Llegué a Madrid, que ya conocía, y hablé de su sabrosa pereza, de sus capas y de sus cafés. Escribía: «He buscado en el horizonte español las cimas que dejara no hace mucho tiempo, en todas las manifestaciones del alma nacional; Cánovas, muerto; Ruiz Zorrilla, muerto; Castelar, desilusionado y enfermo; Valera, ciego; Campoamor, mudo; Menéndez Pelayo... No está, por cierto, España para literaturas, amputada, doliente, vencida; pero los políticos del día parece que para nada se diesen cuenta del menoscabo sufrido, y agotan sus energías en chicanas interiores, en batallas de grupos aislados, en asuntos parciales de partidos, sin preocuparse de la suerte común, sin buscar el remedio del daño general, de las heridas en carne de la nación. No se sabe lo que puede venir. La hermana Ana no divisa nada desde la torre». Envié mis juicios al periódico, que formaron después un volumen.

Frecuenté la legación argentina, cuyo jefe era entonces un escritor eminente, el doctor Vicente G. Quesada.
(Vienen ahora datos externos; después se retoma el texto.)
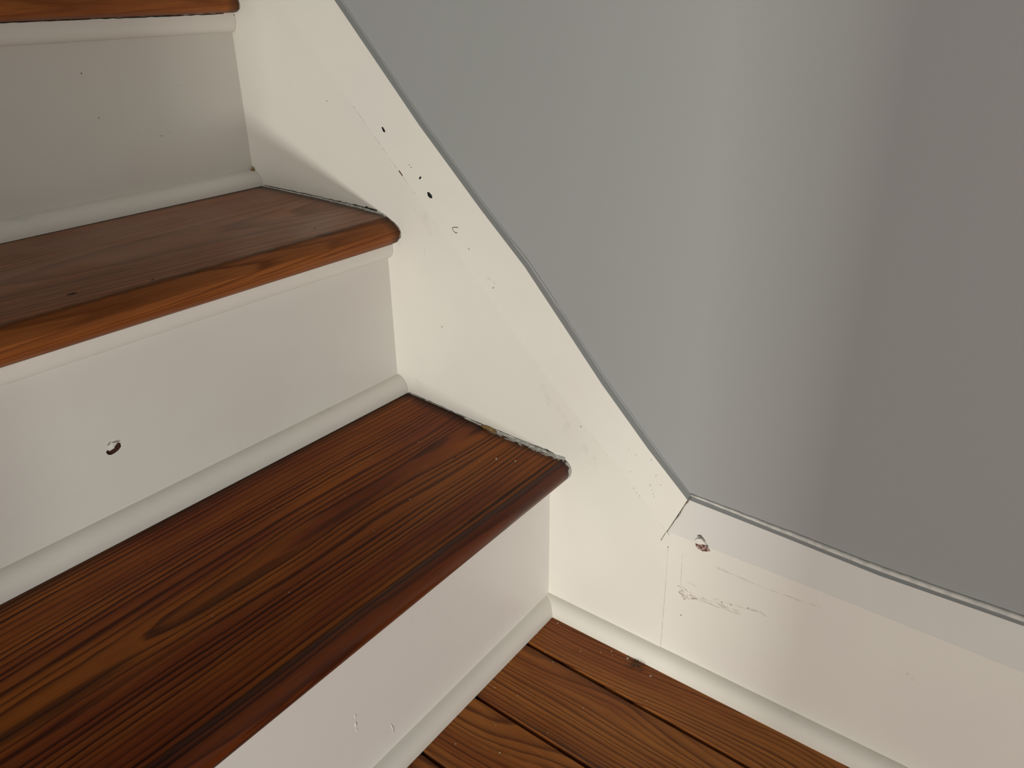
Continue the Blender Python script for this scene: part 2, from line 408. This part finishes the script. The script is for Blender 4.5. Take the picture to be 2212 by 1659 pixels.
# sloping skirt board beside the stair (trim_1) and level baseboard
CREASE = [(0.90, 1.1383), (0.2274, 0.4728), (0.1529, 0.3992), (0.0077, 0.2582), (-0.0524, 0.2050), (-0.0752, 0.1858), (-0.1216, 0.1450)]
TOP = [(0.90, 1.2135), (0.2372, 0.5528), (0.1977, 0.5114), (0.1450, 0.4560), (0.0777, 0.3914), (0.0322, 0.3502), (-0.0090, 0.3055),
       (-0.0484, 0.2624), (-0.0959, 0.2156), (-0.1354, 0.1804)]
JY = -0.1252                                   # upright joint between skirt board and baseboard
def lean(y, z):                                # the moulded upper band leans back to the wall
    best = 1e9
    for (y0, z0), (y1, z1) in zip(CREASE, CREASE[1:]):
        d = Vector((y1-y0, z1-z0)); t = max(0, min(1, ((y-y0)*d.x+(z-z0)*d.y)/d.length_squared))
        best = min(best, math.hypot(y-y0-d.x*t, z-z0-d.y*t))
    return 0.005*min(1.0, best/0.036)
skirt = sheet('trim_1', [(0.9, 0.55), (0.20, -0.02), (JY, -0.02), (JY, 0.1405), (-0.1216, 0.1450)] + CREASE[-2::-1], [],
              lambda y, z: 0.0, WX, ['white_skirt', 'black_hole'])
tag(skirt, 'white painted sloping skirt board running up beside the stair treads', kind='structure')
holes = [[(0.1367, 0.3995), (0.1344, 0.3998), (0.1313, 0.3974), (0.1309, 0.3949), (0.1332, 0.3946), (0.1358, 0.3963)],
         [(0.1878, 0.4506), (0.186, 0.4507), (0.1835, 0.4478), (0.1837, 0.4462), (0.1859, 0.4468)],
         [(0.1451, 0.4122), (0.1428, 0.4121), (0.1441, 0.4099), (0.1458, 0.4097)]]
cap = sheet('cap_strip', TOP + CREASE[::-1], holes, lean, WX, ['white_skirt', 'black_hole', 'wall'], skirt, 0.0015, range(len(TOP)-1))

base = sheet('baseboard_right', [(JY, 0.1400), (JY, 0.0), (-1.9, 0.0), (-1.9, 0.1462), (-0.3565, 0.1468), (-0.2675, 0.1470), (-0.1749, 0.1458), (-0.1225, 0.1452)], [],
             lambda y, z: 0.0002, WX, ['white_skirt', 'black_hole'])
tag(base, 'white painted level baseboard below the grey wall', kind='structure')
BC = [(-0.1225, 0.1452), (-0.1749, 0.1458), (-0.2675, 0.1470), (-0.3565, 0.1468), (-1.9, 0.1462)]
BT = [(-1.9, 0.1790), (-0.3842, 0.1794), (-0.2907, 0.1766), (-0.2207, 0.1785), (-0.1357, 0.1802)]
cap2 = sheet('cap_strip', BC + BT, [], lambda y, z: 0.0002 + 0.0058*max(0, min(1, (z-0.1462)/0.033)), WX, ['white_cap', 'black_hole', 'wall'], base, 0.001, range(len(BC), len(BC)+len(BT)-1))

# quarter-round shoe along the baseboard
def quarter(s, h, n=7, e=0.0015):
    pts = [(0, 0), (-s, 0), (-s, e*1.5)]
    for i in range(1, n+1):
        a = math.pi/2*i/n
        pts.append((-s + s*(1-math.cos(a)), e*1.5 + (h-e*1.5)*math.sin(a)))
    return pts
prof = quarter(0.01284, 0.0157)
V = []; F = []; n = len(prof); ys = [0.004] + [-0.02-1.88*i/40 for i in range(41)]
for y in ys:
    for px, pz in prof: V.append((px, y, pz))
for i in range(len(ys)-1):
    for j in range(n):
        a = i*n+j; b = i*n+(j+1) % n; F.append((a, b, b+n, a+n))
F.append(tuple(range(n))); F.append(tuple((len(ys)-1)*n+j for j in reversed(range(n))))
mesh_obj('shoe_moulding', V, F, 'white_shoe', base, auto=50)

# caulk where the boards meet the wall
bead = resample([(WX-0.0002, y, z+0.0028) for y, z in [(0.9, 1.2125), (0.2372, 0.5524), (0.145, 0.4556), (0.0777, 0.391), (0.0322, 0.350), (-0.009, 0.3055),
                 (-0.0484, 0.2624), (-0.0959, 0.2156), (-0.1340, 0.1802)]], 0.006, 0.0003)
rad = [0.0013 if 0.0 < p.y < 0.05 else 0.0008 for p in bead]
tube('caulk_bead', bead, rad, 'wall', skirt, 6)
b2 = resample([(WX-0.0006, y, z+0.0022) for y, z in [(-0.1354, 0.1804), (-0.2207, 0.1787), (-0.2907, 0.1770), (-0.3842, 0.1796), (-1.9, 0.1790)]], 0.006, 0.00022)
tube('caulk_bead', b2, [0.0012 + 0.0011*min(1, max(0, (-0.15-p.y)/0.10)) for p in b2], 'caulk_clean', base, 8)

# ------------------------------------------------------------------ the staircase
stair = bpy.data.objects.new('staircase', None); COL.objects.link(stair); stair.location = (0, 0, 0)
tag(stair, 'old staircase with varnished red brown pine treads and white painted risers', 'staircase')

def placer(i, lz):       # i = riser index for the y skew, lz = level index for the z skew
    return lambda x, y, z: (x, y + K[i]*x, z + MZ[lz]*x)

def resh(outline, y0, depth_under=0.0): return outline
TREADS = {
    1: [(0.215, 0.1885), (0.1773, 0.1870), (0.120, 0.1835), (0.0753, 0.1805), (0.015, 0.1790), (-0.010, 0.1788), (-0.0165, 0.1785), (-0.0205, 0.1762), (-0.0232, 0.1725),
        (-0.0240, 0.1680), (-0.0226, 0.1628), (-0.0190, 0.1585), (-0.0139, 0.1566), (0.0, 0.1562), (0.215, 0.1562)],
    2: [(0.400, 0.3729), (0.2744, 0.3731), (0.2222, 0.3722), (0.1976, 0.3710), (0.1885, 0.3700), (0.1850, 0.3683), (0.1775, 0.3650), (0.1722, 0.3608), (0.1706, 0.3560), (0.1717, 0.3522),
        (0.1758, 0.3476), (0.1834, 0.3439), (0.200, 0.3436), (0.400, 0.3436)],
    3: [(0.595, 0.5668), (0.400, 0.5660), (0.385, 0.5652), (0.3745, 0.5622), (0.3680, 0.5572), (0.3648, 0.5508), (0.3637, 0.5468), (0.3647, 0.5427), (0.3700, 0.5402), (0.3756, 0.5396), (0.595, 0.5396)],
    4: [(0.79, 0.755), (0.575, 0.7548), (0.562, 0.752), (0.556, 0.746), (0.553, 0.740), (0.554, 0.733), (0.560, 0.7284), (0.79, 0.7284)],
}
for i, prof in TREADS.items():
    V, F = extrude_x(prof, -0.0007, XL, placer(i-1, i), 16)
    o = mesh_obj('tread', V, F, 'tread_%d' % min(i, 3), stair, auto=32)
o_labels = {0: 'dark red tread with bold straight and flame grain, lowest step', 1: 'duller brown tread with fine grain, second step', 2: 'tread whose orange brown front edge shows above'}
for j, o in enumerate([c for c in stair.children if c.name.startswith('tread')]):
    if j in o_labels: o['label'] = o_labels[j]

TOPZ = [0.1562, 0.3436, 0.5396, 0.7284]
rtree = []
for i in range(4):
    # riser board: face in x,z, thickness 18 mm behind; skewed with the step
    x0, x1 = 0.0, XL; pl_b = placer(i, i); z0 = LZ[i]; z1 = TOPZ[i]
    def face(x, z, back=False, i=i):
        t = (z-LZ[i])/(TOPZ[i]-LZ[i]); mz = MZ[i]*(1-t) + MZ[i+1]*t
        return (x, RY[i] + K[i]*x + (0.018 if back else 0.0), z + mz*x)
    outer = [(x0, z0), (x0, z1)] + [(x1, z1), (x1, z0)]
    hl = []
    if i == 1:
        hl = [[(-0.3024, 0.2609), (-0.301, 0.2622), (-0.2996, 0.2607), (-0.2958, 0.2612), (-0.2946, 0.2631), (-0.2925, 0.2641), (-0.2904, 0.2635),
               (-0.2905, 0.2602), (-0.2931, 0.2583), (-0.2967, 0.2573), (-0.2993, 0.2573), (-0.3013, 0.2583)]]
        hl = [[(x, z - (MZ[1]+MZ[2])/2*x) for x, z in hl[0]]]
    loops = [outer] + hl
    tri = tessellate_polygon([[Vector((a, b, 0)) for a, b in lp] for lp in loops])
    V = [face(a, b) for lp in loops for a, b in lp]; F = [tuple(t) for t in tri]; FM = [0]*len(F)
    b = len(V); V += [face(a, c, True) for a, c in outer]
    for q in range(4): F.append((q, (q+1) % 4, b+(q+1) % 4, b+q)); FM.append(0)
    F.append((b, b+1, b+2, b+3)); FM.append(0)
    off = 4
    for lp in hl:
        m = len(lp); b = len(V)
        V += [(p[0], p[1]+0.0010, p[2]) for p in (face(a, c) for a, c in lp)]
        for q in range(m): F.append((off+q, off+(q+1) % m, b+(q+1) % m, b+q)); FM.append(1)
        F.append(tuple(b+q for q in range(m))); FM.append(1); off += m
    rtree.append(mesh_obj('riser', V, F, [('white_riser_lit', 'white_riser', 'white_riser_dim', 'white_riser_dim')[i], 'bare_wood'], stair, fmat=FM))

# quarter-round shoe at the foot of each riser, cove under each tread but the first
SH = [(0.01336, 0.0147), (0.01342, 0.0177), (0.01354, 0.0160), (0.0135, 0.016)]
for i in range(4):
    s, h = SH[i]; prof = [(RY[i]+y, LZ[i]+0.0002+z) for y, z in quarter(s, h)]
    V, F = extrude_x(prof, -0.0004 if i else -0.003, XL, placer(i, i), 30)
    mesh_obj('shoe_moulding', V, F, 'white_mould', stair, auto=50)
COVE = {1: (0.0072, 0.0145), 2: (0.0075, 0.0180), 3: (0.0075, 0.018)}
for i, (d, h) in COVE.items():
    zt = TOPZ[i]; y = RY[i]
    pr = [(y, zt), (y-d, zt), (y-d-0.0004, zt-h*0.45)]
    for q in range(1, 6):
        a = math.pi/2*q/5; pr.append((y-d + d*(1-math.cos(a)), zt-h*0.45-h*0.55*math.sin(a)))
    V, F = extrude_x(pr, -0.0004, XL, placer(i, i+1), 30)
    mesh_obj('cove_moulding', V, F, 'white_mould', stair, auto=50)

# ------------------------------------------------------------------ small wear
def on_tread1(x, y): 
    pts = TREADS[1][:8]
    yy = y - K[0]*x
    for (ya, za), (yb, zb) in zip(pts, pts[1:]):
        if yb <= yy <= ya: return za + (zb-za)*(ya-yy)/(ya-yb) + MZ[1]*x
    return 0.18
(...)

Intimé con el pintor Moreno Carbonero, con periodistas como el Marqués de Valdeiglesias, Moya, López Ballesteros, Ricardo Fuentes, Castrovido, mi compañero en La Nación Ladevese, Mariano de Cavia, y tantos otros. Volví a ver a Castelar, enfermo, decaído, entristecido, una ruina, en víspera de su muerte... Me juntaba siempre con antiguos camaradas como Alejandro Sawa, y con otros nuevos, como el charmeur Jacinto Benavente, el robusto vasco Baroja, otro vasco fuerte, Ramiro de Maeztu, Ruiz Contreras, Matheu y otros cuantos más; y un núcleo de jóvenes que debían adquirir más tarde un brillante nombre, los hermanos Machado, Antonio Palomero, renombrado como poeta humorístico bajo el nombre de «Gil Parado», los hermanos González Blanco, Cristóbal de Castro, Candamo, dos líricos admirables cada cual según su manera; Francisco Villaespesa y Juan R. Jiménez, «Caramanchel», Nilo Fabra, sutil poeta de sentimiento y de arte, el hoy triunfador Marquina y tantos más.

Iba algunas noches al camarín de los llamados, por antonomasia, Fernando y María, esto es, los señores Díaz de Mendoza, condes de Balazote, grandes de España y príncipes del teatro a quienes escribí sonoros alejandrinos cuando pusieron en escena el Cyrano, de Rostand.